> What is expected: Pick out and copy every line below that has the word "starting".
------
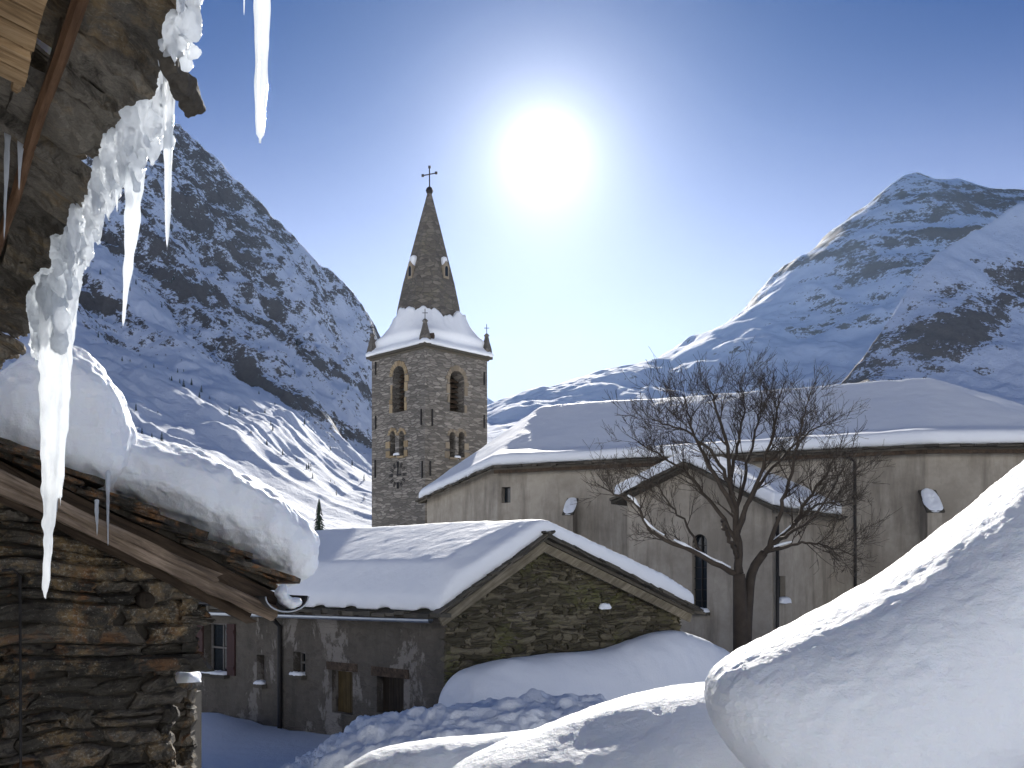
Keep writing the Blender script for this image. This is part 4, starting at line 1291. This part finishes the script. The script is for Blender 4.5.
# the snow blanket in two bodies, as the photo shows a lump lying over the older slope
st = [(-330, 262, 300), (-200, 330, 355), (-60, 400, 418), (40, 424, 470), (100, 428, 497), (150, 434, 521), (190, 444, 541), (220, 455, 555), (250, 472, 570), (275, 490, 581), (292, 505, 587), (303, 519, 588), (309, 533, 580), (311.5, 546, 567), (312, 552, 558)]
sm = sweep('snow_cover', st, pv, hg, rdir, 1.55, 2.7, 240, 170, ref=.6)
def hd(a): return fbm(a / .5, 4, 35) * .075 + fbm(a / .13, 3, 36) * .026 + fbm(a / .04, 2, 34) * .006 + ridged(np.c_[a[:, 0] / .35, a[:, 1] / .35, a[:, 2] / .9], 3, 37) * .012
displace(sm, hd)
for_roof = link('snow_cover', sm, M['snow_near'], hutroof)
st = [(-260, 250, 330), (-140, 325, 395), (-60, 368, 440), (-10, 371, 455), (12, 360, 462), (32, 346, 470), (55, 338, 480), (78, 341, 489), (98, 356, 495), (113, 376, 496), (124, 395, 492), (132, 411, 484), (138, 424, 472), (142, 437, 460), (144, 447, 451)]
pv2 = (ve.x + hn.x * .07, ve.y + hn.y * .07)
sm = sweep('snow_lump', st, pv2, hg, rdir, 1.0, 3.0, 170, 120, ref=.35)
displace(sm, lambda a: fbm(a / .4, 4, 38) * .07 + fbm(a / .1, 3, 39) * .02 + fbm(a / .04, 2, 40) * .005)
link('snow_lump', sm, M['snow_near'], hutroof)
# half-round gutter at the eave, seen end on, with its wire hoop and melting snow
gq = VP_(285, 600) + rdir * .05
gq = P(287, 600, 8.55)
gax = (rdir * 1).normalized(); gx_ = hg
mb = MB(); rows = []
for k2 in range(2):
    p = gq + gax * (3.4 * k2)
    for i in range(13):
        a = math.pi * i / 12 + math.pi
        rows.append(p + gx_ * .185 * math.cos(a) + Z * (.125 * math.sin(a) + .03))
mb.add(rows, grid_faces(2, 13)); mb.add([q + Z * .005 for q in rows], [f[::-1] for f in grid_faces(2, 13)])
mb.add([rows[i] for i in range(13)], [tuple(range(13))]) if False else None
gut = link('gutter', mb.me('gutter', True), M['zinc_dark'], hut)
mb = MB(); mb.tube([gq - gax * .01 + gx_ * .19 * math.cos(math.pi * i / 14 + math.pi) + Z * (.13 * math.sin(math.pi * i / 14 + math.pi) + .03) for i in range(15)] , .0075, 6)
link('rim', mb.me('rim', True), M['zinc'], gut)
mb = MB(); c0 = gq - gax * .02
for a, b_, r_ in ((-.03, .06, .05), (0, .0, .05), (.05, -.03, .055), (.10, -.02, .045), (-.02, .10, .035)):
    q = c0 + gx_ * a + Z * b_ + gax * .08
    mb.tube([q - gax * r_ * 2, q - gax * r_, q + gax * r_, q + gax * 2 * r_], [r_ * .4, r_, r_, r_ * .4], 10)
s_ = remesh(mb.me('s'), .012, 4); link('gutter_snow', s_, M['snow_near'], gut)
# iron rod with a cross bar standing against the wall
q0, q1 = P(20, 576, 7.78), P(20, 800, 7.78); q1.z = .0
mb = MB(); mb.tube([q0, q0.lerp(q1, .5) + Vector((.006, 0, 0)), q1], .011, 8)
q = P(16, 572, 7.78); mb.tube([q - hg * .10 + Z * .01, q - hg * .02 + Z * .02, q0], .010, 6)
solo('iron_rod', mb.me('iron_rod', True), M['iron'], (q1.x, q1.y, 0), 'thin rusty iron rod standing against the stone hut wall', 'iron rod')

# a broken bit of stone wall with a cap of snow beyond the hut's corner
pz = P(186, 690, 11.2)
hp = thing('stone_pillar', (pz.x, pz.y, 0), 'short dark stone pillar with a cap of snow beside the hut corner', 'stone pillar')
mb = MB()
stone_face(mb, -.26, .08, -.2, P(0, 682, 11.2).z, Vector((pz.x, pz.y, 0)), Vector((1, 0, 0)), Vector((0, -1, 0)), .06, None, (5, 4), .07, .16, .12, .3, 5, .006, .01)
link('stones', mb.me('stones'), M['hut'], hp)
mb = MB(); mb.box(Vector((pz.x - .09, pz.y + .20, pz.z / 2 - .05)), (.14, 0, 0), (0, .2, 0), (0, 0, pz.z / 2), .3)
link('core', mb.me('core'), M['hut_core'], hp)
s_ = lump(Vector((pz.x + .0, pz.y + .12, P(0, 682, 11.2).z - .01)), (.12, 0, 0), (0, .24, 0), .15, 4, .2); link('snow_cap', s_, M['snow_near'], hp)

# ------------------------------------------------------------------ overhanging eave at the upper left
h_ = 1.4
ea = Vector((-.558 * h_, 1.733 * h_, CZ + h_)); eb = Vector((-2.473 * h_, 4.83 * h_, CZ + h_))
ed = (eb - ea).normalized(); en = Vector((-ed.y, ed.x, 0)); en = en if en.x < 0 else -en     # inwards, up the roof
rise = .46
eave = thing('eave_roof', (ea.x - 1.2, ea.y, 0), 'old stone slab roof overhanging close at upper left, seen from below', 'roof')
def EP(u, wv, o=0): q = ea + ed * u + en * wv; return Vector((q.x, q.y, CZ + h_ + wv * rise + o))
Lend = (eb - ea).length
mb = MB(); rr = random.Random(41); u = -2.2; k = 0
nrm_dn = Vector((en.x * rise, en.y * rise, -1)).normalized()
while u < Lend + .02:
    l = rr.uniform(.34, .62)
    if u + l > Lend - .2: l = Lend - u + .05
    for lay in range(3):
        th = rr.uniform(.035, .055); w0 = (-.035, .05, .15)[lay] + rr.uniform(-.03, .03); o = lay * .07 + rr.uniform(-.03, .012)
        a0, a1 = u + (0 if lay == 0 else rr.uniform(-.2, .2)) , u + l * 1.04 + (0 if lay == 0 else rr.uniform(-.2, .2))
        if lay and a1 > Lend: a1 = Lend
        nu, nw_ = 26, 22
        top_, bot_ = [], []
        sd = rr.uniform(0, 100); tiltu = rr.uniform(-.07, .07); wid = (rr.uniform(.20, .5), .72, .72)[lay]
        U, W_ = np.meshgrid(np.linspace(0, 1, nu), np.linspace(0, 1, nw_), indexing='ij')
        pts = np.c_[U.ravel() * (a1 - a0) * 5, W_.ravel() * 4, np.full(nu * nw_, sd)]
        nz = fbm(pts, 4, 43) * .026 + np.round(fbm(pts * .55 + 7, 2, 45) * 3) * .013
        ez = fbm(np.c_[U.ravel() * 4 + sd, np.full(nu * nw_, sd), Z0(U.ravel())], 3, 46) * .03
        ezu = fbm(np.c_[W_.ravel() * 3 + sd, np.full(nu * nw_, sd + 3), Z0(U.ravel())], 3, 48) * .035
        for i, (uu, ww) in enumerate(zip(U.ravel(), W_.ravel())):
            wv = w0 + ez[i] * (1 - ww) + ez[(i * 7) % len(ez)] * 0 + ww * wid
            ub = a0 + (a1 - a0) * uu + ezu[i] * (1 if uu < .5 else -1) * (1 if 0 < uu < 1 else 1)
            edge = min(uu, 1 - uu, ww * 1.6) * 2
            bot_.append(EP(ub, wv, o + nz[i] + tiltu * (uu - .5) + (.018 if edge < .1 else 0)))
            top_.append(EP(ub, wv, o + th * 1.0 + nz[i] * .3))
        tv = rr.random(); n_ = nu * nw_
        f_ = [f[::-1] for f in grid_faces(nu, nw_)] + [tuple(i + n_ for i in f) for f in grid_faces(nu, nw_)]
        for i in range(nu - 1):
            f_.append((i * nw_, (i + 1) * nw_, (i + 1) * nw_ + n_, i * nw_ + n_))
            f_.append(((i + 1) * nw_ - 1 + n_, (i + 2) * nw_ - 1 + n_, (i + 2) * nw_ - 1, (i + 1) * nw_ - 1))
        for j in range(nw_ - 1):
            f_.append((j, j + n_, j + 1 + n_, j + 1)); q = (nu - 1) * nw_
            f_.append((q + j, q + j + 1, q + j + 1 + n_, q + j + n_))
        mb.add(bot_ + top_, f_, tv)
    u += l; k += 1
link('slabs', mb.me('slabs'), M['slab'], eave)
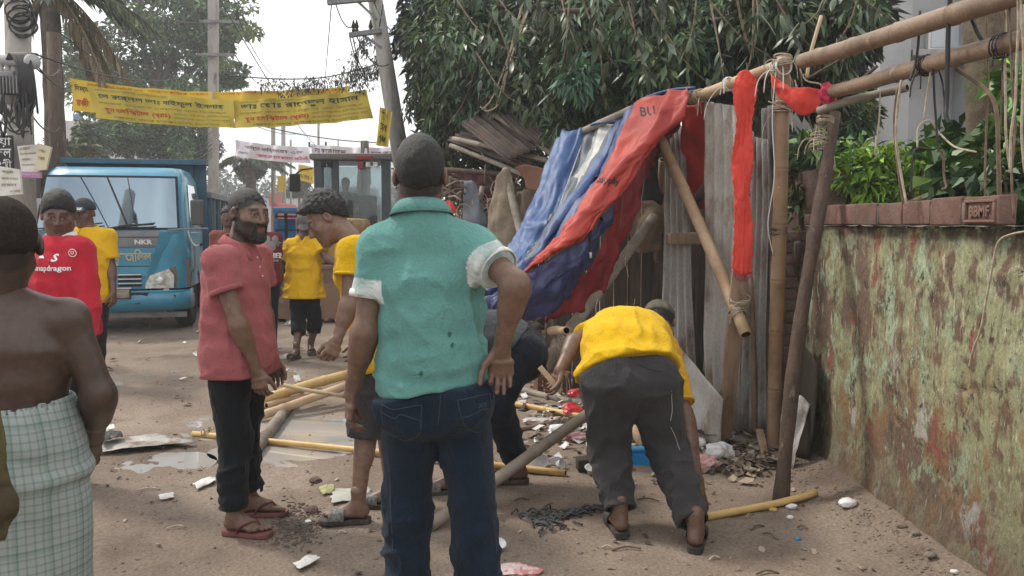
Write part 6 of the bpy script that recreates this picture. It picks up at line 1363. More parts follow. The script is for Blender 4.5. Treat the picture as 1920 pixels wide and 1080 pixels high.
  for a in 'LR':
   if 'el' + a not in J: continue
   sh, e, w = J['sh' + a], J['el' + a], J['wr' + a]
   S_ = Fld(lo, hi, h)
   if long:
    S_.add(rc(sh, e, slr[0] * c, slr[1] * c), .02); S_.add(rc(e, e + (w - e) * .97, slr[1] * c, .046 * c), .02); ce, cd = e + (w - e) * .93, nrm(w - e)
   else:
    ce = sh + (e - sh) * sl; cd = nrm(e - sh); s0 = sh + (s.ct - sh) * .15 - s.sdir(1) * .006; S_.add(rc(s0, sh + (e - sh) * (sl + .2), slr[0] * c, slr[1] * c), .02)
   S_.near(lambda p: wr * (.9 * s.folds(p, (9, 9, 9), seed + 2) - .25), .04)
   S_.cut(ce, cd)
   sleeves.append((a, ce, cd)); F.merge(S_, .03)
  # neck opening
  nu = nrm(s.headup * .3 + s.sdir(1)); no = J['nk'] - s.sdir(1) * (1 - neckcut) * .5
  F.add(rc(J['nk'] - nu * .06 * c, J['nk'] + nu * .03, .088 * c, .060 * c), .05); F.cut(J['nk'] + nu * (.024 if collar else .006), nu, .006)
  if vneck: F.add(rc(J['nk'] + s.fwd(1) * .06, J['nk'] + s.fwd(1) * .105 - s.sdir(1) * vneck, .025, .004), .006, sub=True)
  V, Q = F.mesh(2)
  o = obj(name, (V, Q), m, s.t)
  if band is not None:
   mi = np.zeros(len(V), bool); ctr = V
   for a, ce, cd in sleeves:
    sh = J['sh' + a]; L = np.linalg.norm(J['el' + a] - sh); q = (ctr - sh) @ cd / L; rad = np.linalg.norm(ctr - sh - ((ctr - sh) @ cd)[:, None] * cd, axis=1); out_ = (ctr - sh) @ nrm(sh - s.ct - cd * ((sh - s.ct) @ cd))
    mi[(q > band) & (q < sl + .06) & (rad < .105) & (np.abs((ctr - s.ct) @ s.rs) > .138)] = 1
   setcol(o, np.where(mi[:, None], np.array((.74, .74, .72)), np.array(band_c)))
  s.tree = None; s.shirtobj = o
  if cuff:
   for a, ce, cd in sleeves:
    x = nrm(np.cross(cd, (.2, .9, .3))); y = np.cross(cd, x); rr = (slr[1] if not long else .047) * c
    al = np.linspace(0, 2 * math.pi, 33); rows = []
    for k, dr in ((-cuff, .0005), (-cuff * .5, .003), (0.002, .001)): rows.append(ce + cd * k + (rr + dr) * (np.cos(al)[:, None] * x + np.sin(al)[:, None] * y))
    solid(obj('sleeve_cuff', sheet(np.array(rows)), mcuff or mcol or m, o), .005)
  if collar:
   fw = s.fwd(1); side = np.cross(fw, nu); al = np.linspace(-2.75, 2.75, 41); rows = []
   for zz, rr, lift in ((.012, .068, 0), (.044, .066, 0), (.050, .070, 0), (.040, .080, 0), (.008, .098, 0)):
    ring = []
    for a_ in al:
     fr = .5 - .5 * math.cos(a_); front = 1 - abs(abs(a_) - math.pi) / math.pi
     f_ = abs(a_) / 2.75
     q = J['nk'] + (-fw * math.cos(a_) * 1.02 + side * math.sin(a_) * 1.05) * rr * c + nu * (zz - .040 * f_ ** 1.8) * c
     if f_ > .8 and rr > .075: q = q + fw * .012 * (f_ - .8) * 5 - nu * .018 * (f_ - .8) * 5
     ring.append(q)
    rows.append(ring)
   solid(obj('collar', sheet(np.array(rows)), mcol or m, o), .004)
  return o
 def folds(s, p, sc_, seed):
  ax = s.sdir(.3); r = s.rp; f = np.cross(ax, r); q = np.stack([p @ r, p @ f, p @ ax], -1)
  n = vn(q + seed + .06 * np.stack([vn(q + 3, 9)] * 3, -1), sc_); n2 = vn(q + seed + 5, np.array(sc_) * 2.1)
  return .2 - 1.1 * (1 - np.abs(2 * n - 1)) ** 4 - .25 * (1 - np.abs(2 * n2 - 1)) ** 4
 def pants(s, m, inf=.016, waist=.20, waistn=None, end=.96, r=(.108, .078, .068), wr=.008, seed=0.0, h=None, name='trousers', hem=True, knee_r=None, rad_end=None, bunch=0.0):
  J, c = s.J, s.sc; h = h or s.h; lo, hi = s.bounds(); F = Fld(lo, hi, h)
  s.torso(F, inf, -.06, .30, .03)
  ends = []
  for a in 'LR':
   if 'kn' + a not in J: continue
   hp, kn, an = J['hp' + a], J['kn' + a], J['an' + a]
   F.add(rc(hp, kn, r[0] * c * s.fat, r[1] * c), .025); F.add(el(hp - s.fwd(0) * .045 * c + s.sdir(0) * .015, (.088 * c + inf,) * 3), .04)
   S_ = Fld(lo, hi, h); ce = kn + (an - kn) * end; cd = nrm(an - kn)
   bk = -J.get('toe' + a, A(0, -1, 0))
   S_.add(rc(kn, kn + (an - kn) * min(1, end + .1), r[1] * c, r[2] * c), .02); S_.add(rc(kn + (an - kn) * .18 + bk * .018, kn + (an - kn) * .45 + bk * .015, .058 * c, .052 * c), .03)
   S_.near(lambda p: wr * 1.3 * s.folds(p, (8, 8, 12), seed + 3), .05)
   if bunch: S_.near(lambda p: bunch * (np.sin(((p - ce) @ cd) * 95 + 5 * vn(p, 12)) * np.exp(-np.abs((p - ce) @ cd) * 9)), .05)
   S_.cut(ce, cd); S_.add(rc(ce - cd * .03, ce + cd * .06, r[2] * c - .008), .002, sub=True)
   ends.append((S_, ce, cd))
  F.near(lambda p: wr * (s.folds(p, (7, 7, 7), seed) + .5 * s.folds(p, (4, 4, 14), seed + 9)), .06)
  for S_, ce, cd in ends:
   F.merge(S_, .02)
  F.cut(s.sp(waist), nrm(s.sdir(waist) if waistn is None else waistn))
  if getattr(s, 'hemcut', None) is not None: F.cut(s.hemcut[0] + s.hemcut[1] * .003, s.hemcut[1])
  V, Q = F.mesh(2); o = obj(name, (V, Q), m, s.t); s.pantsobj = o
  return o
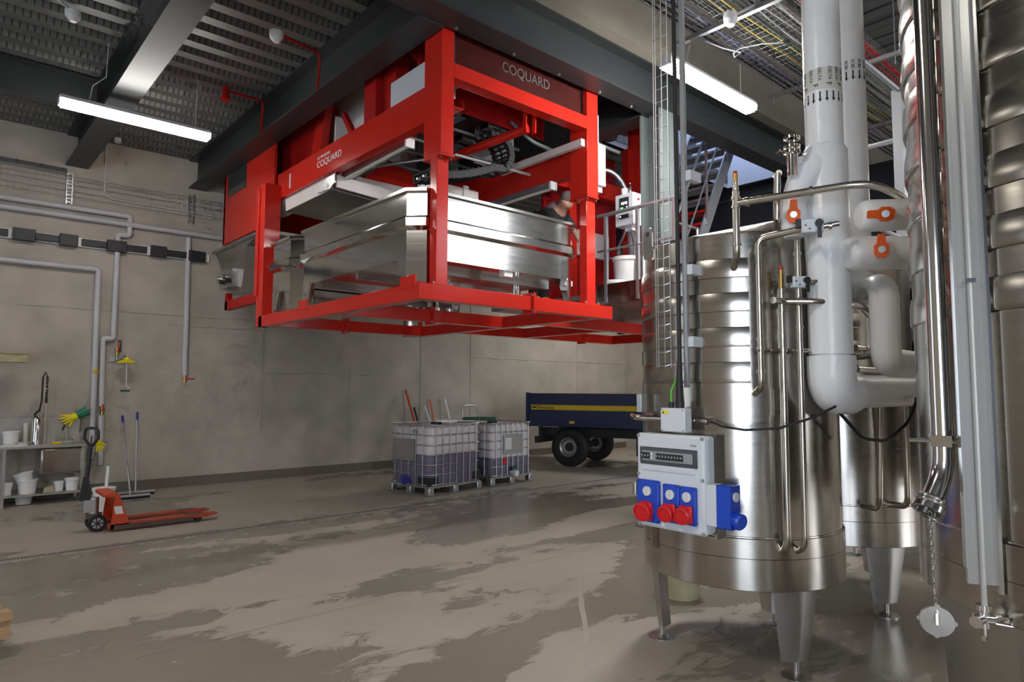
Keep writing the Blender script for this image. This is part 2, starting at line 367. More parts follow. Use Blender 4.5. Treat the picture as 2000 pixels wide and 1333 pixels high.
------
> Exercise answer:
Keep writing the Blender script for this image. This is part 4, starting at line 1291. This part finishes the script. The script is for Blender 4.5.
Keep writing the Blender script for this image. This is part 2, starting at line 367. More parts follow. Use Blender 4.5. Treat the picture as 2000 pixels wide and 1333 pixels high.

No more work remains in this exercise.